At the end of the fiscal year 2017, the Energy Department awarded the lab contractor that employed the guards assigned to pick up the nuclear material, Battelle Energy Alliance LLC, an "A" grade and described their overall performance as "excellent." It further awarded them 97 percent of their available bonuses, providing $15.5 million in profit, and in December 2017 the Department of Energy announced a five-year extension of Battelle's contract to operate Idaho National Laboratory, giving the contractor the job until at least 2024.
When government sends its people, it sends its finest.
Oh, hey, that reminds me of something.
Texas Aquarium Kills Nearly All Its Fish
Aaaaand, a few months later...
Texas Aquarium Awarded Non-Profit Business Of the Year
F'ing SF'ed the first link.
Dude.
SF. ...man, it's like, been a minute. Press F fo repeck...
And on with the show.
At least they managed to kill the parasite. I assume.
Of course! If you kill all the hosts, how is the parasite supposed to survive?
Just the weakest ones. Now the remainder are stronger and out for vengeance!
Hahaha. Thanks for that Hamster. Reminds me of my who actually works as a researcher on this kind of stuff. She was telling me about a "sister lab" that is run by incompetent people, and how they kill all of the fish and samples that are sent. It's a fucking murder lab. She was really upset recently, because her lab was told to furnish them with a large sample of an endangered species, which they went out, caught and provided--an estimated 25% of the local population. They were all dead in a week.
should have said "my sister". Don't know how that got deleted.
So, this was... something
Ooh, shiny buzzwords. And yet, if one checks the full list of requested terms, said lists includes 'judge', 'husband', 'democrat', 'republican', 'conservative', and 'liberal'.
Emailing some dude's wife is now public record... or some shit. I mean, like, I've emailed a lot of people in my day, but I rarely paid any mind to what their plus-ones did for a living.
It's a free country, you know. Hahahaha.
That's fucked up.
The prime suspect
D'oh!
Well hell, would you want to spend the night with radioactive material in your hotel room?
Times change.
Maybe we should give all nuclear handling back to the military?
I grew up in southeastern Virginia (a state now long gone) and we always knew when the missile subs were in port, or the Air Force was moving the nukes. Marine guards.
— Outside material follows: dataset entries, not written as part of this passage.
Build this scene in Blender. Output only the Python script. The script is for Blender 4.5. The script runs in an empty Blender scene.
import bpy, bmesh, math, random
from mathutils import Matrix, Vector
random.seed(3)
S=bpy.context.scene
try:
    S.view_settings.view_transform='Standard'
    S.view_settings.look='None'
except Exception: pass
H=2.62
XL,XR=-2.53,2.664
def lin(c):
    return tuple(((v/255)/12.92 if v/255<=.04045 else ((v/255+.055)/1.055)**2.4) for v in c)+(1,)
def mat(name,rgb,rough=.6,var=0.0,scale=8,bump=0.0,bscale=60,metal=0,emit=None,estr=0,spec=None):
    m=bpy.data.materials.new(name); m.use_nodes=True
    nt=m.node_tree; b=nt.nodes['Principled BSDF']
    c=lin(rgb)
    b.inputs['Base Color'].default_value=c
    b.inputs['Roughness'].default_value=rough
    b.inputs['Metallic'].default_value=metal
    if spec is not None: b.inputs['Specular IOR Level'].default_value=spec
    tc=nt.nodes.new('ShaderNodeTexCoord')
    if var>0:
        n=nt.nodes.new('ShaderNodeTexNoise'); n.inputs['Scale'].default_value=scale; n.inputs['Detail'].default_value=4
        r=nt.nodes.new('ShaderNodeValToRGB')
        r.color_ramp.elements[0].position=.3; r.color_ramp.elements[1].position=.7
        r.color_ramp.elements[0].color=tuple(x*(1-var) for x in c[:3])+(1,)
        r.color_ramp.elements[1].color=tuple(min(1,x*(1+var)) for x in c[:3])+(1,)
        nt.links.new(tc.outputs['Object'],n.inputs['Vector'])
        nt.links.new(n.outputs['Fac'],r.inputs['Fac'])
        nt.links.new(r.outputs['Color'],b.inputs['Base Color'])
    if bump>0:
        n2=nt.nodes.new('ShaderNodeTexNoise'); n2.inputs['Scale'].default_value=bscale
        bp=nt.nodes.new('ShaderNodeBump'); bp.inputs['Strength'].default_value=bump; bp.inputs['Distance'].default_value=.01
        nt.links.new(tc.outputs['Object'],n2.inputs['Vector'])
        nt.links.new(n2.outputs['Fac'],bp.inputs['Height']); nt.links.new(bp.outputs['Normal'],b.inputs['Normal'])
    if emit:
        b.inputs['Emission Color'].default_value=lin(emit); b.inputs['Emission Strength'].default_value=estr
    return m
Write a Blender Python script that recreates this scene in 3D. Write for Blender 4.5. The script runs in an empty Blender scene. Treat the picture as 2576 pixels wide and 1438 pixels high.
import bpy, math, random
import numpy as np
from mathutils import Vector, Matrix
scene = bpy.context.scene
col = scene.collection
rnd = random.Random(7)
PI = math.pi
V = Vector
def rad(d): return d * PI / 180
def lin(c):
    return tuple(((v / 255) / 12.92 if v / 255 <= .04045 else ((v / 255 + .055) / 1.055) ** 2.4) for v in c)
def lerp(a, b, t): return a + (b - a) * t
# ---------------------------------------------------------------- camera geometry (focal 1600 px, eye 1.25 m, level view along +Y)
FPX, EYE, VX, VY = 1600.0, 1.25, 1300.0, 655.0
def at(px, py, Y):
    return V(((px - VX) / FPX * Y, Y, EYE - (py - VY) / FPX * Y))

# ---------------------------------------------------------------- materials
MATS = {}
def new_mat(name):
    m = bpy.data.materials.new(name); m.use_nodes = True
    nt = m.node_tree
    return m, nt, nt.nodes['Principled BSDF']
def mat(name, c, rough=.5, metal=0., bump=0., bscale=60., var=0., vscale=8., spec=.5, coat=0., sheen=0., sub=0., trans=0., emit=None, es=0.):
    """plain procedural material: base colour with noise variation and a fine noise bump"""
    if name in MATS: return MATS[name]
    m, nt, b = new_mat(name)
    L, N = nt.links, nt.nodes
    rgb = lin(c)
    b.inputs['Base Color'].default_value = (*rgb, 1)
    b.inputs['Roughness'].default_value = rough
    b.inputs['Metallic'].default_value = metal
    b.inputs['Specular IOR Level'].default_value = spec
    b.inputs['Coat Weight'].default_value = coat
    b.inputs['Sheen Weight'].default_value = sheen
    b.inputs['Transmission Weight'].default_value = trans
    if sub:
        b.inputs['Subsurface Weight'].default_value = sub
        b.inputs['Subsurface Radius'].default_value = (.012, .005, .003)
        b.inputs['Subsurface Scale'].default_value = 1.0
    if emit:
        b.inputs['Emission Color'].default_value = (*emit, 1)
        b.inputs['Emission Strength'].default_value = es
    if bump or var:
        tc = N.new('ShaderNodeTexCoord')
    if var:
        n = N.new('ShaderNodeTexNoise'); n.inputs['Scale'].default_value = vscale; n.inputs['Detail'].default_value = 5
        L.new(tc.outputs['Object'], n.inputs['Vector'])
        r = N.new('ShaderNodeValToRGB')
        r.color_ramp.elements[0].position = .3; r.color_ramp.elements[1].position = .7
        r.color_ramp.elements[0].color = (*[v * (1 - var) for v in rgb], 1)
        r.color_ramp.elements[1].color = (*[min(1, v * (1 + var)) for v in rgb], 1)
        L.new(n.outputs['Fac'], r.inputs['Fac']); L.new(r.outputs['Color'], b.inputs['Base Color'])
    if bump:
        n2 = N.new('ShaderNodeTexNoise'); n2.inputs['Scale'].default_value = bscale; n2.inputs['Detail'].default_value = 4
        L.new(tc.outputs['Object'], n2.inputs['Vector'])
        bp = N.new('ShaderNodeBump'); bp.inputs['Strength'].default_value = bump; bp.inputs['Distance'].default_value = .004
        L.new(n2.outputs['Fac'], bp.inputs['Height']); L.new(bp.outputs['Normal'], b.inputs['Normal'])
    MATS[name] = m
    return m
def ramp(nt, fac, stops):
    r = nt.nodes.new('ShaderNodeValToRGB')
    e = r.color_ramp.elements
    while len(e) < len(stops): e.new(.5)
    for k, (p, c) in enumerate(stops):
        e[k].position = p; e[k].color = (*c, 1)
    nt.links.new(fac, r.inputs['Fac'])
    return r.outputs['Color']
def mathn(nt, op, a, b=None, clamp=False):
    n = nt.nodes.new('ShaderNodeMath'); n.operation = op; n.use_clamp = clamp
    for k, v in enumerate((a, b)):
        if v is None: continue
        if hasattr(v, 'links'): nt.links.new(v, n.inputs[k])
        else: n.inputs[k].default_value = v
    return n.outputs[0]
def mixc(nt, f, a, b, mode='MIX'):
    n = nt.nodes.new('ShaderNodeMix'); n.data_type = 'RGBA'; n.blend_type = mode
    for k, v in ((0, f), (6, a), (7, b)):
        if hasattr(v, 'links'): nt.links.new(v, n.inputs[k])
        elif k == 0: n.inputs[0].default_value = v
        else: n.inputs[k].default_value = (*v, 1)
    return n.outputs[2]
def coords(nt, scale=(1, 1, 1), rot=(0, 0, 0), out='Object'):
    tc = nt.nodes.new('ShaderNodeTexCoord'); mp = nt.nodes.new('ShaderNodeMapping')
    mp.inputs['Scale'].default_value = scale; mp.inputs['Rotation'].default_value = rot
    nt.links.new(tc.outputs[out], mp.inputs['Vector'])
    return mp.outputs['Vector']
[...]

Random thought - did they check the pawn shops in Afghanistan?
The linked article has an interesting graphic showing how much radioactive material it takes to make a bomb. What the linked article never mentions is that the amount of radioactive material that was stolen would require a microscope to see.
They were calibration samples - insanely small amounts that put out just enough radiation to confirm that your radiation detector is working properly. From a radioactivity perspective, they're about as dangerous as a grocery store display of bananas and considerably less dangerous than an old-fashioned glow-in-the-dark watch.
You would think the writers of the article would have at least checked with someone who knows something about radiation physics and detection equipment.
They talk about bombs. Too funny.
Oh good grief I hope this doesn't become another Barkon IV.